I want to say that his roommate and the woman who filmed him via webcam, spied on him and then released the video over Twitter are young too, and learning a hard lesson. But it is not that easy. What they did took malice. I can’t help but think—was there a point when either one of them got that uneasy sick feeling of knowing what they were doing was wrong? Did they ever think of the consequences or pain their actions would cause? Evidently not, as they tried to repeat their actions again after the first episode.

I do hope this is prosecuted as a hate crime. Although I don’t know all the details, the homophobia of Tyler’s roommate seems evident. I have been so upset by this story, by these events, by the horrible outcome. I feel so sad for Tyler’s family, and even more heartbroken that Tyler could not feel the support of all the people, famous and otherwise that have spoken out since his suicide. He had no idea of the legion of people across the country, around the world that have felt his pain, and have asked for an end to bullying activities like this one.

The other problem is that the laws have not caught up with the technology. After the Megan Meier case, I had hoped the government would spring into action, and realize that we as a nation were already behind the times and need to catch up quickly by putting laws in place to prosecute internet crimes. Sadly, we are still behind, and the criminals in Tyler’s case will likely serve little, if any jail time.

For now, it up to every parent to teach acceptance, tolerance and compassion. It is up to every person to set that example. For those who teach the opposite, who preach hatred, a reminder that your child could be on either side of a case like this one. And both of the outcomes are horrible- a death and/or a life ruined.

We are all responsible. Every moment, every day. Every single one of us.

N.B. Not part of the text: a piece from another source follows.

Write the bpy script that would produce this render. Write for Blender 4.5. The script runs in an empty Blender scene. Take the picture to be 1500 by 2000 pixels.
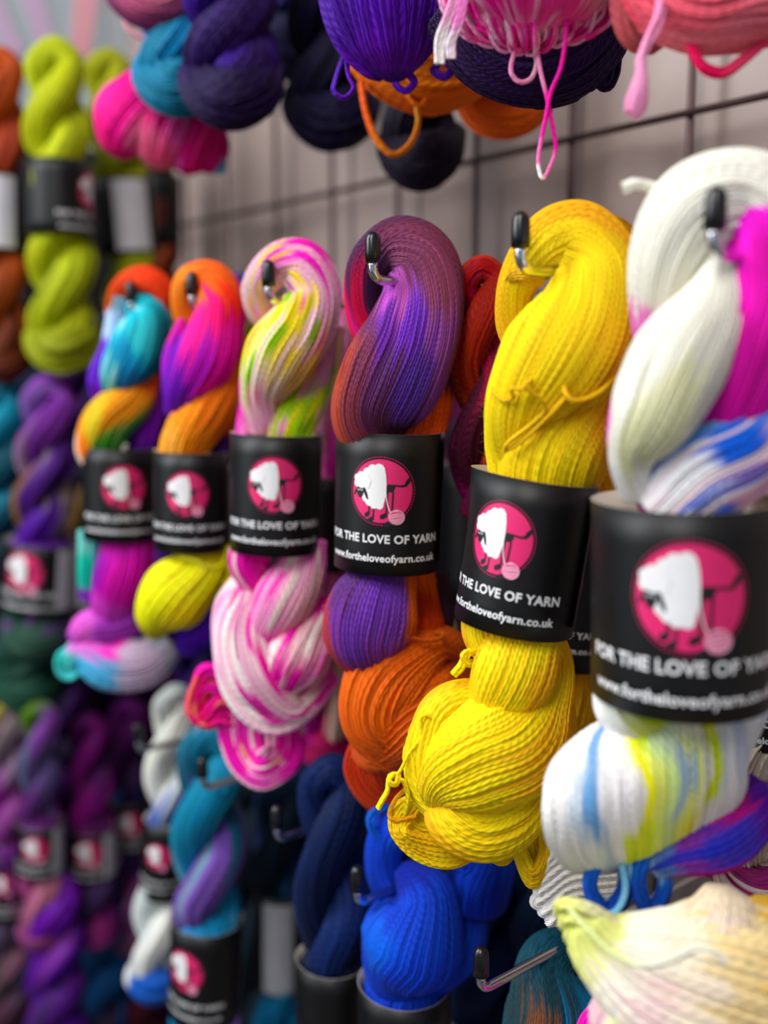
import bpy, bmesh, math, random
import numpy as np
from mathutils import Vector

S = bpy.context.scene
COL = S.collection
PI = math.pi
# ------------------------------------------------------------------ camera
F = 1940.0                                   # focal length in pixels of the 1500x2000 frame
PITCH = math.atan(300/F)                     # looking slightly down
YAW = math.atan(1550/math.hypot(F, 300))     # angle between the view and the wall
CAM = np.array([0.0, 0.0, 1.50])
FH = np.array([-math.cos(YAW), math.sin(YAW), 0.0])      # horizontal forward
RT = np.array([math.sin(YAW), math.cos(YAW), 0.0])       # right
UP = np.array([0, 0, 1.0])
FW = FH*math.cos(PITCH) - UP*math.sin(PITCH)
DN = -UP*math.cos(PITCH) - FH*math.sin(PITCH)
cd = bpy.data.cameras.new('camera'); cam = bpy.data.objects.new('camera', cd); COL.objects.link(cam)
cam.location = CAM
cam.rotation_euler = Vector(FW).to_track_quat('-Z', 'Y').to_euler()
cd.sensor_fit = 'VERTICAL'; cd.sensor_height = 36; cd.lens = 36*F/2000; cd.clip_start = .01
cd.dof.use_dof = True; cd.dof.focus_distance = .59; cd.dof.aperture_fstop = 2.3
S.camera = cam
S.view_settings.view_transform = 'Standard'; S.view_settings.look = 'None'
S.view_settings.exposure = 0.15; S.view_settings.gamma = 1.0; S.view_settings.use_curve_mapping = False
# ------------------------------------------------------------------ world and lamps
W = bpy.data.worlds.new('shop_air'); S.world = W; W.use_nodes = True
W.node_tree.nodes['Background'].inputs[0].default_value = (.80, .86, 1, 1)
W.node_tree.nodes['Background'].inputs[1].default_value = .30
def area(name, loc, aim, size, power, col=(1, 1, 1)):
    l = bpy.data.lights.new(name, 'AREA'); l.shape = 'RECTANGLE'; l.size, l.size_y = size; l.energy = power; l.color = col
    o = bpy.data.objects.new(name, l); COL.objects.link(o); o.location = loc
    o.rotation_euler = (Vector(aim)-Vector(loc)).to_track_quat('-Z', 'Y').to_euler()
area('ceiling_light_near', (.10, -.75, 2.75), (-.45, .45, 1.45), (.5, 1.3), 21, (1, .97, .93))
area('ceiling_light_left', (-1.3, -1.0, 2.6), (-.7, .7, 1.6), (.5, 1.3), 30, (.95, .97, 1))
area('window_left', (-1.9, -2.4, 1.8), (-.6, .5, 1.4), (1.2, 1.6), 14, (.9, .95, 1))

# ------------------------------------------------------------------ helpers
def ray(u, v):
    return FW + RT*((u-750)/F) + DN*((v-1000)/F)
def P(u, v, g):                              # point on the sight ray standing g metres ahead (measured level)
    r = ray(u, v); return CAM + r*(g/r.dot(FH))
def PW(u, v, y):                             # point on the plane y (parallel to the wall)
    r = ray(u, v); return CAM + r*(y/r[1])
def PX(u, v, x):                             # point on the plane x (parallel to the end wall)
    r = ray(u, v); return CAM + r*(x/r[0])
def gof(p): return float((p-CAM).dot(FH))
def zc(p): return (p-CAM).dot(FW)
def lin(h):
    c = [int(h[i:i+2], 16)/255 for i in (0, 2, 4)]
    return np.array([x/12.92 if x <= .04045 else ((x+.055)/1.055)**2.4 for x in c])
def tag(o, label, cat, group=None):
    o['label'] = label; o['category'] = cat
    if group: o['group'] = group
    return o
def empty(name, loc, label, cat, group=None):
    o = bpy.data.objects.new(name, None); COL.objects.link(o); o.location = loc; o.empty_display_size = .02
    return tag(o, label, cat, group)
def link(name, me, parent=None, mat=None):
    o = bpy.data.objects.new(name, me); COL.objects.link(o)
    if mat is not None: me.materials.append(mat)
    if parent is not None:
        o.parent = parent
        root = parent
        off = Vector(parent.location)
        while root.parent: root = root.parent; off = off + Vector(root.location)
        me.transform(__import__('mathutils').Matrix.Translation(-off))
    return o
def npmesh(name, V, Fq, col=None, uv=None, smooth=True, Ft=None):
    me = bpy.data.meshes.new(name)
    nq = len(Fq); nt = 0 if Ft is None else len(Ft)
    loops = np.asarray(Fq, np.int32).ravel()
    if nt: loops = np.concatenate([loops, np.asarray(Ft, np.int32).ravel()])
    me.vertices.add(len(V)); me.vertices.foreach_set('co', np.asarray(V, np.float32).ravel())
    me.loops.add(len(loops)); me.loops.foreach_set('vertex_index', loops)
    me.polygons.add(nq+nt)
    st = np.concatenate([np.arange(nq)*4, nq*4+np.arange(nt)*3]).astype(np.int32)
    me.polygons.foreach_set('loop_start', st)
    me.update(calc_edges=True)
    me.polygons.foreach_set('use_smooth', np.full(nq+nt, smooth))
    if col is not None:
        a = me.color_attributes.new('dye', 'FLOAT_COLOR', 'POINT')
        a.data.foreach_set('color', np.concatenate([col, np.ones((len(col), 1))], 1).astype(np.float32).ravel())
    if uv is not None:
        l = me.uv_layers.new(name='strand')
        l.data.foreach_set('uv', uv[loops].astype(np.float32).ravel())
    me.validate(); return me

# ------------------------------------------------------------------ materials
def mat(name, base, rough=.6, metal=0, noise=None, bump=0, spec=.5, coat=0, scale=40):
    m = bpy.data.materials.new(name); m.use_nodes = True; nt = m.node_tree; b = nt.nodes['Principled BSDF']
    b.inputs['Roughness'].default_value = rough; b.inputs['Metallic'].default_value = metal
    b.inputs['Specular IOR Level'].default_value = spec; b.inputs['Coat Weight'].default_value = coat
    c = tuple(lin(base))+(1,)
    b.inputs['Base Color'].default_value = c
    if noise or bump:
        tc = nt.nodes.new('ShaderNodeTexCoord'); n = nt.nodes.new('ShaderNodeTexNoise'); n.inputs['Scale'].default_value = scale
        n.inputs['Detail'].default_value = 5; nt.links.new(tc.outputs['Object'], n.inputs['Vector'])
        if noise:
            r = nt.nodes.new('ShaderNodeValToRGB'); r.color_ramp.elements[0].position = .35; r.color_ramp.elements[1].position = .65
            r.color_ramp.elements[0].color = c; r.color_ramp.elements[1].color = tuple(lin(noise))+(1,)
            nt.links.new(n.outputs['Fac'], r.inputs[0]); nt.links.new(r.outputs[0], b.inputs['Base Color'])
        if bump:
            bp = nt.nodes.new('ShaderNodeBump'); bp.inputs['Strength'].default_value = bump; bp.inputs['Distance'].default_value = .001
            nt.links.new(n.outputs['Fac'], bp.inputs['Height']); nt.links.new(bp.outputs[0], b.inputs['Normal'])
    return m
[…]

Article Links and resources:

Early Article About Tyler’s Death from ABC:
http://abcnews.go.com/US/victim-secret-dorm-sex-tape-commits-suicide/story?id=11758716
It Gets Better Project:
http://www.youtube.com/user/itgetsbetterproject
Celebrities Ban Together to Speak out Against Bullying
http://www.popeater.com/2010/10/06/tim-gunn-ellen-degeneres-bullying-psa/

4 comments:

Anonymous,  October 6, 2010 at 11:27 PM  

This is an article and a topic that I have read over and over again lately. All of the children that are taking their lives as the result of bullying is absolutely horrible. Something has to be done.

I believe with all my heart that teachers, administrators, and parents need to be more aware of what is going on in their children's lives, in their schools, and in their peer groups. I also think that we need to start speaking out when we see people being bullied. So many people turn a blind eye and don't want to get involved. We need to start stepping in and speaking up for these kids who so often feel they have no voice.

There have to be stricter consequences for bullying. There needs to be a movement to make compassion "cool" so that people don't feel they need to put others down to build themselves up.

Sorry I know this is a long comment but it's something that has me really heated and hurting at the moment. I was lucky enough to never suffer from bullying...but I know that's rare these days.

Unknown October 7, 2010 at 8:14 AM  

It is so tragic to think something like this could happen...and way too often lately! I feel so sorry for the family and friends and for the young lives that have been lost for no good reason. We need to rid ourselves of hate.

Joi October 7, 2010 at 11:24 AM  

Well said!! It definitely starts at home but we need legislation to be in place to protect people privacy, especially since everyone has access to a video camera now.

Reggie November 10, 2010 at 7:20 PM  

I would agree, this is a tragedy. I blogged about this too last month, but I was surprised when so many people came out on the other side of this. Hate is eternal and inexorable.